Likely you first make sure family members or close friends have opportunities to pick out and receive items. Sometimes several family members have their eyes on a specific treasure that is precious to all. I’m grateful my mother and father wrote down many of these special objects indicating who was to receive what. Other times, no one wants or is able to take the rocking chair that helps us remember Grandma, but honestly, do I have room in my already full house?

Sometimes yard, garage, or even estate auctions, depending on what’s practical, are the way to go and the whole community thus shares in the distribution of items that still have a useful life.

When my Mom and Dad first moved to a retirement home/facility, they held an auction which took days if not weeks to prepare for. Auctioneers have a good feel for what might bring a decent price and what things are best to put together in boxes—with persons who bid on such boxes taking the good with the not-so-good.

Eventually we came to the stage where we made generous use of places that accept donations of clothing, household appliances, furniture and so on. Of course those organizations—that typically use the funds accrued from sale of such for charitable causes—help to ease the pain of parting with beloved items.

This should not be interpreted as unloving or cold hearted. We come into this world with nothing and leave, essentially, with nothing and while I have many treasured dishes and framed photos and artwork that I love, I know that at some point, someone else will make decisions about what to keep, throw, or donate of our possessions. Maybe, if you’re the one making those decisions, you can focus on keeping memories, not items.

And then there’s miscellaneous paperwork, records, photos, old letters. What if you plan and want to do a family history book of some kind? The letters and records can be of vital help. I am working on such a book now.  

Blessed be the mothers and fathers who free their offspring of guilt or worry by cleaning out and disposing of some of their belongings—ahead of their last years or months.

I have been doing some of that for the past couple years of our own stuff, but I still have mountains of stuff that will need to be processed at some point. Sometimes renting a huge dumpster is the only solution to disposing of items that have deteriorated, rotted, become soiled or damaged and unusable. Then it is good to remember the old hymn, “This world is not my home, I’m just a-passing through; my treasures are laid up, somewhere beyond the blue” (words attributed to A.J. Carter).


What treasures have you inherited or received from friends and family?

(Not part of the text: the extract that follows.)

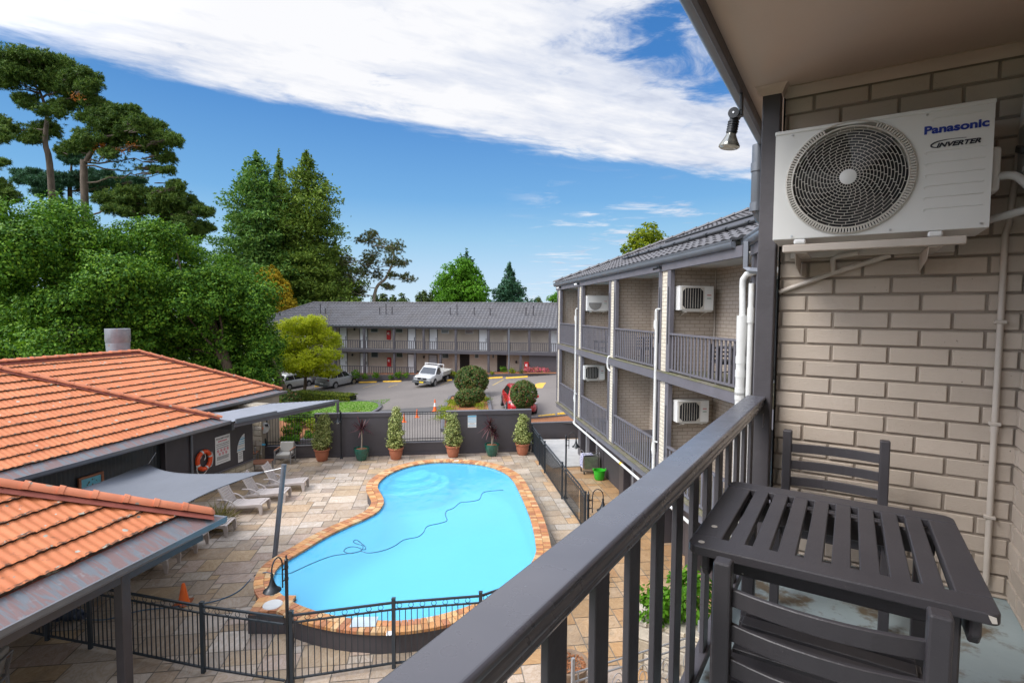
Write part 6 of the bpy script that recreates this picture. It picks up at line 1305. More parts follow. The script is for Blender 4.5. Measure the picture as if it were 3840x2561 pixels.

Ideas to help downsizing or cleaning out belongings? What have you learned? What do you regret?

Are yard sales worth the work?

Comment here or write to me at Another Way, P.O. Box 363, Singers Glen, VA 22834, or email

Another Way is a column by Melodie Davis, in syndication since 1987. She is the author of ten books, most recently Memoir of an Unimagined Career. Another Way columns are posted at a week after newspaper publication.  

  1. I’ve done the curating-purging process multiple times. Sometimes there are treasures but often the hoard of stuff is daunting. We rented a huge dumpster for my Aunt Ruthie’s house; my mother’s was more manageable.

    Right now I’m aware of all that we have accumulated. One of us is more willing to part with “stuff” than the other.

    • I love your last line here “one of us is more willing.” Sigh. Yes! Thanks for your camaraderie and online friendship!
      And I hope you have a wonderful mother’s day. My mother’s day column will be shared next Saturday (after newspapers have had a chance to share it.) Blessings!